Question

Solve the inequality and graph the solution. Then check graphically whether the given \(x\) -value is a solution by graphing the \(x\) -value on the same number line. $$ -2 x \geq 6 \text { or } 2 x+1>5 ; x=0 $$

Short answer

The solutions to the inequalities are \( x \leq -3 \) and \( x > 2 \). The value \( x = 0 \) is not a solution to these inequalities.

Step-by-step solution

Solve the first inequality

The first inequality to solve is \( -2x \geq 6 \).
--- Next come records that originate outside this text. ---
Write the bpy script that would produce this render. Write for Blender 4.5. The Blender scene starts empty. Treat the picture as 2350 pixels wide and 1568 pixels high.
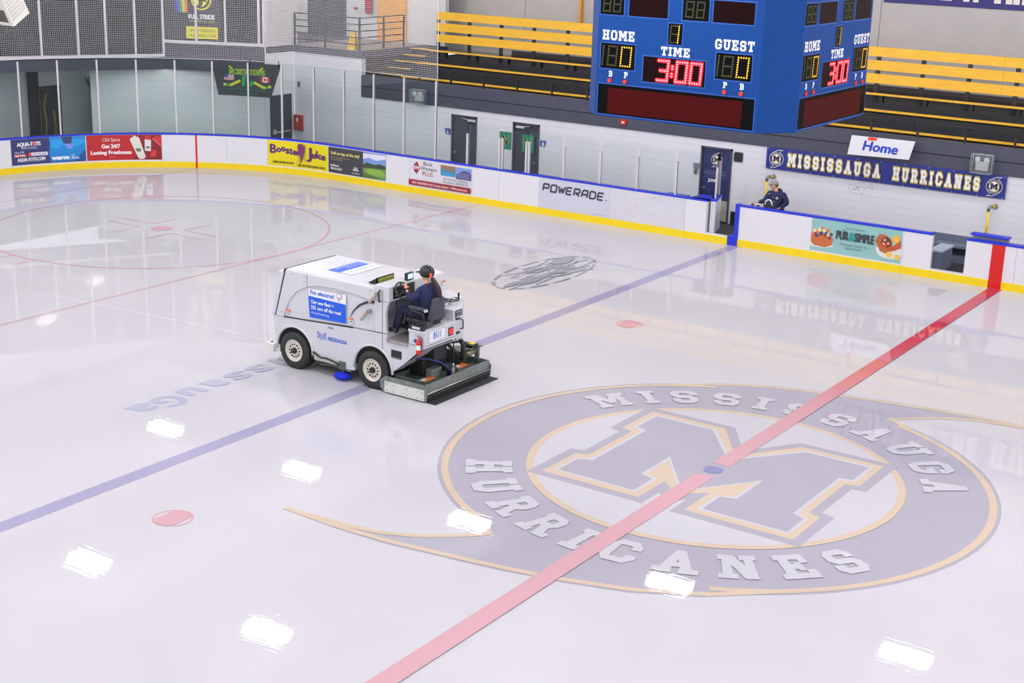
import bpy, bmesh, math, random
from mathutils import Vector, Matrix
random.seed(7)
PI = math.pi
SC = bpy.context.scene
COL = SC.collection

# ---------------------------------------------------------------- camera, world, exposure
cam_d = bpy.data.cameras.new('camera'); cam = bpy.data.objects.new('camera', cam_d); COL.objects.link(cam)
yaw, pitch, roll = 2.15988, 0.29048, 0.03033
CAMP = Vector((9.611, -20.404, 8.760))
_f = Vector((math.cos(yaw)*math.cos(pitch), math.sin(yaw)*math.cos(pitch), -math.sin(pitch)))
_r = Vector((math.sin(yaw), -math.cos(yaw), 0)); _u = _r.cross(_f)
_r2 = math.cos(roll)*_r + math.sin(roll)*_u; _u2 = -math.sin(roll)*_r + math.cos(roll)*_u
cam.matrix_world = Matrix(((_r2.x, _u2.x, -_f.x, CAMP.x), (_r2.y, _u2.y, -_f.y, CAMP.y), (_r2.z, _u2.z, -_f.z, CAMP.z), (0, 0, 0, 1)))
cam_d.sensor_width = 36; cam_d.lens = 3356.36/2350*36; cam_d.clip_end = 300; cam_d.clip_start = .1
SC.camera = cam
W = bpy.data.worlds.new('world'); SC.world = W; W.use_nodes = True
W.node_tree.nodes['Background'].inputs[0].default_value = (.93, .94, 1, 1)
W.node_tree.nodes['Background'].inputs[1].default_value = 1.0
SC.view_settings.view_transform = 'Standard'; SC.view_settings.look = 'None'
SC.view_settings.exposure = 0.05; SC.view_settings.gamma = 1; SC.view_settings.use_curve_mapping = False
try:
    SC.cycles.transparent_max_bounces = 32; SC.cycles.max_bounces = 8; SC.cycles.use_denoising = True
    SC.cycles.sample_clamp_indirect = 6; SC.cycles.caustics_reflective = False
except Exception: pass
LAMP, SIDE_FILL = 84.0, 140.0  # lamp strips, and the glowing sides added to lift the walls

# ---------------------------------------------------------------- materials
def lin(c):
    c = c/255.0
    return c/12.92 if c <= .04045 else ((c+.055)/1.055)**2.4
_M = {}
def M(name, rgb=(200, 200, 200), rough=.5, metal=0, emit=0, noise=0, scale=8, bump=0, spec=.5, stretch=None):
    if name in _M: return _M[name]
    m = bpy.data.materials.new(name); m.use_nodes = True; nt = m.node_tree; b = nt.nodes['Principled BSDF']
    col = (lin(rgb[0]), lin(rgb[1]), lin(rgb[2]), 1)
    b.inputs['Base Color'].default_value = col; b.inputs['Roughness'].default_value = rough
    b.inputs['Metallic'].default_value = metal; b.inputs['Specular IOR Level'].default_value = spec
    if emit:
        b.inputs['Emission Color'].default_value = col; b.inputs['Emission Strength'].default_value = emit
    if noise or bump:
        tc = nt.nodes.new('ShaderNodeTexCoord'); mp = nt.nodes.new('ShaderNodeMapping'); n = nt.nodes.new('ShaderNodeTexNoise')
        n.inputs['Scale'].default_value = scale; n.inputs['Detail'].default_value = 6
        if stretch: mp.inputs['Scale'].default_value = stretch
        nt.links.new(tc.outputs['Object'], mp.inputs[0]); nt.links.new(mp.outputs[0], n.inputs['Vector'])
        if noise:
            mx = nt.nodes.new('ShaderNodeMix'); mx.data_type = 'RGBA'; mx.blend_type = 'MULTIPLY'
            mr = nt.nodes.new('ShaderNodeMapRange'); mr.inputs[1].default_value = .3; mr.inputs[2].default_value = .7
            mr.inputs[3].default_value = 1-noise; mr.inputs[4].default_value = 1+noise*.3
            mx.inputs['Factor'].default_value = 1; mx.inputs['A'].default_value = col
            nt.links.new(n.outputs['Fac'], mr.inputs[0]); nt.links.new(mr.outputs[0], mx.inputs['B'])
            nt.links.new(mx.outputs['Result'], b.inputs['Base Color'])
        if bump:
            bp = nt.nodes.new('ShaderNodeBump'); bp.inputs['Strength'].default_value = bump; bp.inputs['Distance'].default_value = .02
            nt.links.new(n.outputs['Fac'], bp.inputs['Height']); nt.links.new(bp.outputs[0], b.inputs['Normal'])
    _M[name] = m; return m
def PC(rgb, rough=.45):                     # flat printed or painted colour
    return M('paint_%02x%02x%02x' % tuple(int(c) for c in rgb), rgb, rough)
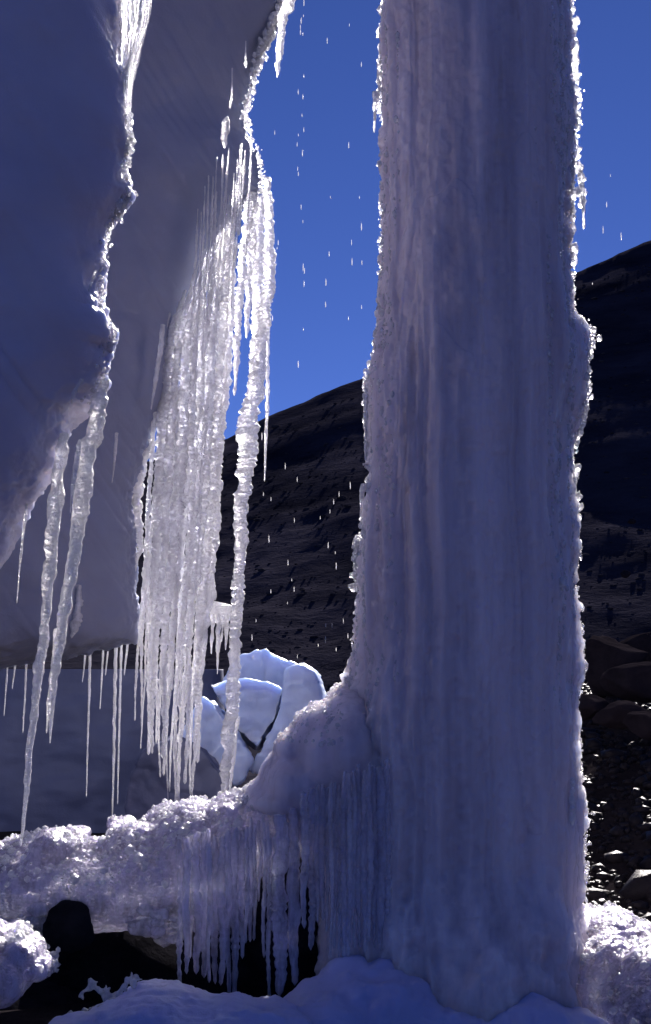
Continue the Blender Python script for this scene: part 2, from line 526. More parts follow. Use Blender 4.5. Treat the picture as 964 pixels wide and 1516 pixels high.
edgeB = [(-60, 470), (0, 424), (25, 412), (60, 398), (85, 386), (110, 378), (140, 374), (165, 366), (200, 372), (225, 386), (260, 392), (285, 388),
         (298, 366), (310, 352), (335, 330), (380, 312), (440, 292), (480, 272), (520, 256), (600, 240), (665, 206), (730, 192), (780, 200), (850, 202),
         (915, 206), (945, 200), (957, 150), (968, 100), (975, 50), (984, 0), (1000, -60), (1020, -150)]
rows = [(y, -330, x, 8.6 + .15 * math.sin(y / 170), .12 + .42 * min(1, max(0., (x + 330) / 450)) ** .8) for y, x in edgeB]
V, Fc = loft(rows, 800, 520, 2.0, disp_glacier, .06)
lobe2 = empty('glacier_lobe', W(0, 500, 8.6), 'grey violet wall of glacier ice directly above the bright icicle curtain', 'glacier ice')
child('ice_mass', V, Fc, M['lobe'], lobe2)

# shaded old ice wall far behind, under the overhang
rows = [(991, -440, 330, 12.4, .8), (1010, -440, 331, 12.4, .8), (1100, -440, 334, 12.3, .8), (1300, -440, 340, 12.2, .9), (1420, -440, 345, 12.2, .95)]
V, Fc = loft(rows, 260, 300, 2.6, lambda V, N: np.abs(N[:, 1]) * (.08 * fbm(V, (.8, .8, .9), 3, 31) + .03 * fbm(V, (3, 3, 4), 3, 33)))
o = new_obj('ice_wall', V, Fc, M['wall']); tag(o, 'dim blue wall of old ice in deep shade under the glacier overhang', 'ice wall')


# ================================================================== crystals along rims
def beads(path, Y, n, spread, size, seed, back=.03, elong=1.3):
    """clumps of small clear crystals frozen along a rim. path [(px,py)]"""
    rs = np.random.RandomState(seed)
    P = np.array([W(px, py, Y) for px, py in path]); d = np.r_[0, np.cumsum(np.linalg.norm(np.diff(P, axis=0), axis=1))]
    parts = []
    for k in range(n):
        t = rs.rand() * d[-1]
        # density gathered in clumps
        for _ in range(3):
            if noise(np.array([[t * 5.0, seed, 0]]), (1, 1, 1), seed)[0] > rs.uniform(-.9, .5): break
            t = rs.rand() * d[-1]
        c = np.array([np.interp(t, d, P[:, q]) for q in range(3)])
        c += np.array([rs.normal() * spread, rs.normal() * back, rs.normal() * spread * .5])
        r = size * min(2.0, math.exp(rs.normal() * .6)) * (.75 + .5 * (noise(np.array([[t * 2.3, 3, 0]]), (1, 1, 1), seed)[0] > 0))
        V, Fc = ICO[2 if r > .012 else 1]
        V = V * (1 + .45 * noise(V + k, (1.9, 1.9, 1.9), k % 50))[:, None] * r * np.array([rs.uniform(.6, 1.1), rs.uniform(.6, 1.1), rs.uniform(.8, elong)])
        parts.append((V + c, Fc))
    return parts


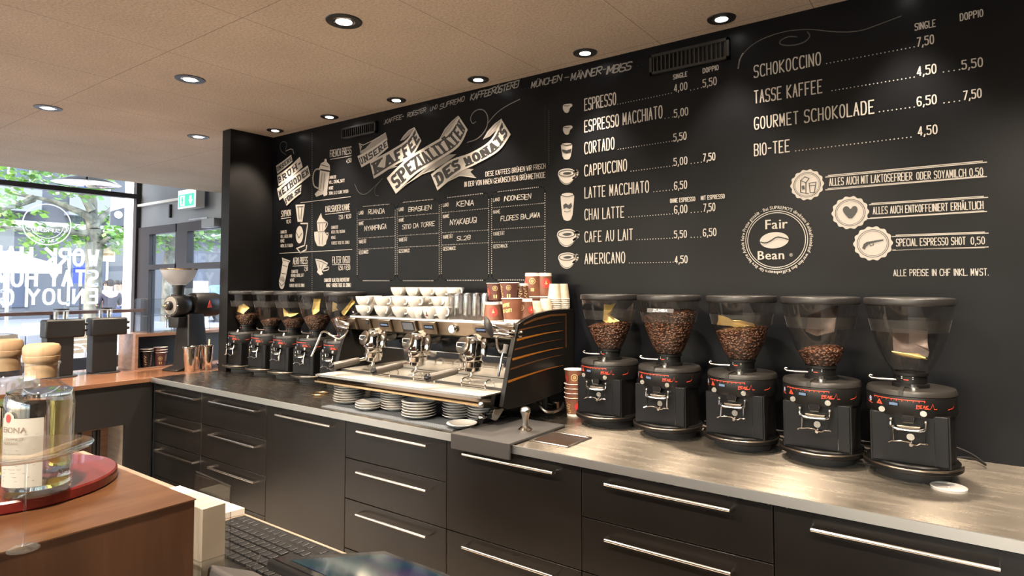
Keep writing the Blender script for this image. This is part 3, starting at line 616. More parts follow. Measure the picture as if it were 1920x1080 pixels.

Divide both sides of the equation by -2. Remember that when you divide by a negative number, the direction of the inequality sign changes. So, \( x \leq -3 \)

Solve the second inequality

The second inequality to solve is \( 2x + 1 > 5 \). Start by subtracting 1 from both sides to get \( 2x > 4 \). Then divide both sides by 2 and the result is \( x > 2 \)

Draw a number line graph

Draw a number line, marking all the numbers from -4 to 3. Circle -3 and everything to the left of it to represent \( x \leq -3 \). Then, circle the numbers greater than 2 up to 3 and beyond since \( x > 2 \). To indicate possible solutions, fill in -3 and optionally, make an open circle at 2 to show that it's not included.

Check the value \( x = 0 \)

Plot the value of \( x = 0 \) on the number line. If it falls within the range that was circled (which it doesn't), then it would be a solution, but since it falls outside, \( x = 0 \) is not a solution for the given inequalities.